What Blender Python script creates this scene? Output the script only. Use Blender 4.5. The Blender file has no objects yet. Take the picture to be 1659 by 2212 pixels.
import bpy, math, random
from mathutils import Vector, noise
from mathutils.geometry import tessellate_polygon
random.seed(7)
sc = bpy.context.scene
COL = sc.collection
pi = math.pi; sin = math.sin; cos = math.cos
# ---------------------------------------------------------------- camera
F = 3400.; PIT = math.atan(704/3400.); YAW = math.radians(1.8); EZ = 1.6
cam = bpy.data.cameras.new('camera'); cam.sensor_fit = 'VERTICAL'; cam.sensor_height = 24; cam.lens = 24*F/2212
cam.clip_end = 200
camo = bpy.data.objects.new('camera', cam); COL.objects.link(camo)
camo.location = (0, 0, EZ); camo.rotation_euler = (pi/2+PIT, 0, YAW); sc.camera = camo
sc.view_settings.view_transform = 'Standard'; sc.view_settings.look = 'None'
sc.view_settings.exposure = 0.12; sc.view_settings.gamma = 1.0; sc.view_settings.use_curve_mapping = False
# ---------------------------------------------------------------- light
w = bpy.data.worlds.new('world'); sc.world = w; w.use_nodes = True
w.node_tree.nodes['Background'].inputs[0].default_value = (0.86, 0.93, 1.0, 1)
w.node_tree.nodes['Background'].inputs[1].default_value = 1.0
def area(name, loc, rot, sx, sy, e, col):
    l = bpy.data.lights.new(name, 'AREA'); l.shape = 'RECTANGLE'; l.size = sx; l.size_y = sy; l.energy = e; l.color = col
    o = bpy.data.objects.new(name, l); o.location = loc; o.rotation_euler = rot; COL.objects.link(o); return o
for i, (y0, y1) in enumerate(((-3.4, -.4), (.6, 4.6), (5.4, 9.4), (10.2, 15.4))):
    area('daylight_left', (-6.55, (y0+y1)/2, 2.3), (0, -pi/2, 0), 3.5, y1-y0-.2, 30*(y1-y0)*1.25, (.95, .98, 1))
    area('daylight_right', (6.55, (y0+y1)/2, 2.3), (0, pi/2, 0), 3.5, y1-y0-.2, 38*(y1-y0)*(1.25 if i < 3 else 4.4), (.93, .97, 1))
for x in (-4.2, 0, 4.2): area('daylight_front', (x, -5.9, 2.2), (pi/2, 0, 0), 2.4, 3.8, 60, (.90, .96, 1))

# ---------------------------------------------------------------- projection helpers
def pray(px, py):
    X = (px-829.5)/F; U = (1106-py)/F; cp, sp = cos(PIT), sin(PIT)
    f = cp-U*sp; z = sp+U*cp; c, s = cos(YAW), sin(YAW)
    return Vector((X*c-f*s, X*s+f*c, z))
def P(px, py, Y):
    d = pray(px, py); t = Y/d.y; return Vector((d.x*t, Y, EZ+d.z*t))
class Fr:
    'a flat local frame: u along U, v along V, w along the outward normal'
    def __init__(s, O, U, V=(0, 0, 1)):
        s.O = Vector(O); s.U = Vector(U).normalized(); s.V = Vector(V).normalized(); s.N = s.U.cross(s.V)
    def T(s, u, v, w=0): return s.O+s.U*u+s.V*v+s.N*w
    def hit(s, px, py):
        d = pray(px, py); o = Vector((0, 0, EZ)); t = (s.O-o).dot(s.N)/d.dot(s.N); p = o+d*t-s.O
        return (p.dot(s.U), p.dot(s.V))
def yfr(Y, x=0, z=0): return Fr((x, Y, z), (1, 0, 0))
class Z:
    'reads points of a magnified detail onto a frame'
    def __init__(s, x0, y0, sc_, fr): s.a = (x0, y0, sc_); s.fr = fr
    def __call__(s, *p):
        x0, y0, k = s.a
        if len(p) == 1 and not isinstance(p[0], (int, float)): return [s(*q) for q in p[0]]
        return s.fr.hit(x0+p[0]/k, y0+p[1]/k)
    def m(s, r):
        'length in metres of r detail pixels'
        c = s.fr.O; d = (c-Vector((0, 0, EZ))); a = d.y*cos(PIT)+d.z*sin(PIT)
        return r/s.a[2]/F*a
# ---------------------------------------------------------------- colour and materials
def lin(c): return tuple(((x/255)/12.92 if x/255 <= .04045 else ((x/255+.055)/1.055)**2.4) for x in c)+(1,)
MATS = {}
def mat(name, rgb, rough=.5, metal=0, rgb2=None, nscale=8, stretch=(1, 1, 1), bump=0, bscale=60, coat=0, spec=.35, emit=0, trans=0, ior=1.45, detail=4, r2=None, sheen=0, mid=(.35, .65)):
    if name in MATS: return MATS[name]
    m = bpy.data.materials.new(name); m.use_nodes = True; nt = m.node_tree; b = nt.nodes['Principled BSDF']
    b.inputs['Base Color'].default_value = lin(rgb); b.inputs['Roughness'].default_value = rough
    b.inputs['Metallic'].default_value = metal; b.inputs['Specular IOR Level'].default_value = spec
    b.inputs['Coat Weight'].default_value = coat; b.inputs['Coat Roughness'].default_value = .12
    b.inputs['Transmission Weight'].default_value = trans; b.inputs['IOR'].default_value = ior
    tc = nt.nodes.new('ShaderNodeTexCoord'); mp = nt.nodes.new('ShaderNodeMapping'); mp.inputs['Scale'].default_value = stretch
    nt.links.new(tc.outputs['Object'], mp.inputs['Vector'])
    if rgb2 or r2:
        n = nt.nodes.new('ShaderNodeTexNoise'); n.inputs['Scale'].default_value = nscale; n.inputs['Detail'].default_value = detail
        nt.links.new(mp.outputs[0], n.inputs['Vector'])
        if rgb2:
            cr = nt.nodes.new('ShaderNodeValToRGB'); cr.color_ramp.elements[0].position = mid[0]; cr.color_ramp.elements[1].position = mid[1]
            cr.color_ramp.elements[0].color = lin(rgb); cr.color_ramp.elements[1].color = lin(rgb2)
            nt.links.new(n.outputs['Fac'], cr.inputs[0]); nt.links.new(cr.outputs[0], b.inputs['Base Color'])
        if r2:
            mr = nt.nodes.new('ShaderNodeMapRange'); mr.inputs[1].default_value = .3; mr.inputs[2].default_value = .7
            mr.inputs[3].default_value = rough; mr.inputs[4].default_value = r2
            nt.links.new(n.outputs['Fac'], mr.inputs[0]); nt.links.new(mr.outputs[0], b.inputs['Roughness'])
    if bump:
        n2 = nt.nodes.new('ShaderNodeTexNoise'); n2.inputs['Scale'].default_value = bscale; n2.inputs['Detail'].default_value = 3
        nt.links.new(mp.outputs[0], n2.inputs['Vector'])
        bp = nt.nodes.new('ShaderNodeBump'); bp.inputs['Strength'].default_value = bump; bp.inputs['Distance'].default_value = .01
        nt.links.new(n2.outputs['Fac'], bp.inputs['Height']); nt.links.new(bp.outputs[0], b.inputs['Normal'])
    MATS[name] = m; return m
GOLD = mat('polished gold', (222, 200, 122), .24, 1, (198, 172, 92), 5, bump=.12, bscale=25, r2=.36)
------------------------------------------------
◆ **Exercise details**:
Extract all of the data above and output it character for character.

◆ **Exercise response**:
What Blender Python script creates this scene? Output the script only. Use Blender 4.5. The Blender file has no objects yet. Take the picture to be 1659 by 2212 pixels.
import bpy, math, random
from mathutils import Vector, noise
from mathutils.geometry import tessellate_polygon
random.seed(7)
sc = bpy.context.scene
COL = sc.collection
pi = math.pi; sin = math.sin; cos = math.cos
# ---------------------------------------------------------------- camera
F = 3400.; PIT = math.atan(704/3400.); YAW = math.radians(1.8); EZ = 1.6
cam = bpy.data.cameras.new('camera'); cam.sensor_fit = 'VERTICAL'; cam.sensor_height = 24; cam.lens = 24*F/2212
cam.clip_end = 200
camo = bpy.data.objects.new('camera', cam); COL.objects.link(camo)
camo.location = (0, 0, EZ); camo.rotation_euler = (pi/2+PIT, 0, YAW); sc.camera = camo
sc.view_settings.view_transform = 'Standard'; sc.view_settings.look = 'None'
sc.view_settings.exposure = 0.12; sc.view_settings.gamma = 1.0; sc.view_settings.use_curve_mapping = False
# ---------------------------------------------------------------- light
w = bpy.data.worlds.new('world'); sc.world = w; w.use_nodes = True
w.node_tree.nodes['Background'].inputs[0].default_value = (0.86, 0.93, 1.0, 1)
w.node_tree.nodes['Background'].inputs[1].default_value = 1.0
def area(name, loc, rot, sx, sy, e, col):
    l = bpy.data.lights.new(name, 'AREA'); l.shape = 'RECTANGLE'; l.size = sx; l.size_y = sy; l.energy = e; l.color = col
    o = bpy.data.objects.new(name, l); o.location = loc; o.rotation_euler = rot; COL.objects.link(o); return o
for i, (y0, y1) in enumerate(((-3.4, -.4), (.6, 4.6), (5.4, 9.4), (10.2, 15.4))):
    area('daylight_left', (-6.55, (y0+y1)/2, 2.3), (0, -pi/2, 0), 3.5, y1-y0-.2, 30*(y1-y0)*1.25, (.95, .98, 1))
    area('daylight_right', (6.55, (y0+y1)/2, 2.3), (0, pi/2, 0), 3.5, y1-y0-.2, 38*(y1-y0)*(1.25 if i < 3 else 4.4), (.93, .97, 1))
for x in (-4.2, 0, 4.2): area('daylight_front', (x, -5.9, 2.2), (pi/2, 0, 0), 2.4, 3.8, 60, (.90, .96, 1))

# ---------------------------------------------------------------- projection helpers
def pray(px, py):
    X = (px-829.5)/F; U = (1106-py)/F; cp, sp = cos(PIT), sin(PIT)
    f = cp-U*sp; z = sp+U*cp; c, s = cos(YAW), sin(YAW)
    return Vector((X*c-f*s, X*s+f*c, z))
def P(px, py, Y):
    d = pray(px, py); t = Y/d.y; return Vector((d.x*t, Y, EZ+d.z*t))
class Fr:
    'a flat local frame: u along U, v along V, w along the outward normal'
    def __init__(s, O, U, V=(0, 0, 1)):
        s.O = Vector(O); s.U = Vector(U).normalized(); s.V = Vector(V).normalized(); s.N = s.U.cross(s.V)
    def T(s, u, v, w=0): return s.O+s.U*u+s.V*v+s.N*w
    def hit(s, px, py):
        d = pray(px, py); o = Vector((0, 0, EZ)); t = (s.O-o).dot(s.N)/d.dot(s.N); p = o+d*t-s.O
        return (p.dot(s.U), p.dot(s.V))
def yfr(Y, x=0, z=0): return Fr((x, Y, z), (1, 0, 0))
class Z:
    'reads points of a magnified detail onto a frame'
    def __init__(s, x0, y0, sc_, fr): s.a = (x0, y0, sc_); s.fr = fr
    def __call__(s, *p):
        x0, y0, k = s.a
        if len(p) == 1 and not isinstance(p[0], (int, float)): return [s(*q) for q in p[0]]
        return s.fr.hit(x0+p[0]/k, y0+p[1]/k)
    def m(s, r):
        'length in metres of r detail pixels'
        c = s.fr.O; d = (c-Vector((0, 0, EZ))); a = d.y*cos(PIT)+d.z*sin(PIT)
        return r/s.a[2]/F*a
# ---------------------------------------------------------------- colour and materials
def lin(c): return tuple(((x/255)/12.92 if x/255 <= .04045 else ((x/255+.055)/1.055)**2.4) for x in c)+(1,)
MATS = {}
def mat(name, rgb, rough=.5, metal=0, rgb2=None, nscale=8, stretch=(1, 1, 1), bump=0, bscale=60, coat=0, spec=.35, emit=0, trans=0, ior=1.45, detail=4, r2=None, sheen=0, mid=(.35, .65)):
    if name in MATS: return MATS[name]
    m = bpy.data.materials.new(name); m.use_nodes = True; nt = m.node_tree; b = nt.nodes['Principled BSDF']
    b.inputs['Base Color'].default_value = lin(rgb); b.inputs['Roughness'].default_value = rough
    b.inputs['Metallic'].default_value = metal; b.inputs['Specular IOR Level'].default_value = spec
    b.inputs['Coat Weight'].default_value = coat; b.inputs['Coat Roughness'].default_value = .12
    b.inputs['Transmission Weight'].default_value = trans; b.inputs['IOR'].default_value = ior
    tc = nt.nodes.new('ShaderNodeTexCoord'); mp = nt.nodes.new('ShaderNodeMapping'); mp.inputs['Scale'].default_value = stretch
    nt.links.new(tc.outputs['Object'], mp.inputs['Vector'])
    if rgb2 or r2:
        n = nt.nodes.new('ShaderNodeTexNoise'); n.inputs['Scale'].default_value = nscale; n.inputs['Detail'].default_value = detail
        nt.links.new(mp.outputs[0], n.inputs['Vector'])
        if rgb2:
            cr = nt.nodes.new('ShaderNodeValToRGB'); cr.color_ramp.elements[0].position = mid[0]; cr.color_ramp.elements[1].position = mid[1]
            cr.color_ramp.elements[0].color = lin(rgb); cr.color_ramp.elements[1].color = lin(rgb2)
            nt.links.new(n.outputs['Fac'], cr.inputs[0]); nt.links.new(cr.outputs[0], b.inputs['Base Color'])
        if r2:
            mr = nt.nodes.new('ShaderNodeMapRange'); mr.inputs[1].default_value = .3; mr.inputs[2].default_value = .7
            mr.inputs[3].default_value = rough; mr.inputs[4].default_value = r2
            nt.links.new(n.outputs['Fac'], mr.inputs[0]); nt.links.new(mr.outputs[0], b.inputs['Roughness'])
    if bump:
        n2 = nt.nodes.new('ShaderNodeTexNoise'); n2.inputs['Scale'].default_value = bscale; n2.inputs['Detail'].default_value = 3
        nt.links.new(mp.outputs[0], n2.inputs['Vector'])
        bp = nt.nodes.new('ShaderNodeBump'); bp.inputs['Strength'].default_value = bump; bp.inputs['Distance'].default_value = .01
        nt.links.new(n2.outputs['Fac'], bp.inputs['Height']); nt.links.new(bp.outputs[0], b.inputs['Normal'])
    MATS[name] = m; return m
GOLD = mat('polished gold', (222, 200, 122), .24, 1, (198, 172, 92), 5, bump=.12, bscale=25, r2=.36)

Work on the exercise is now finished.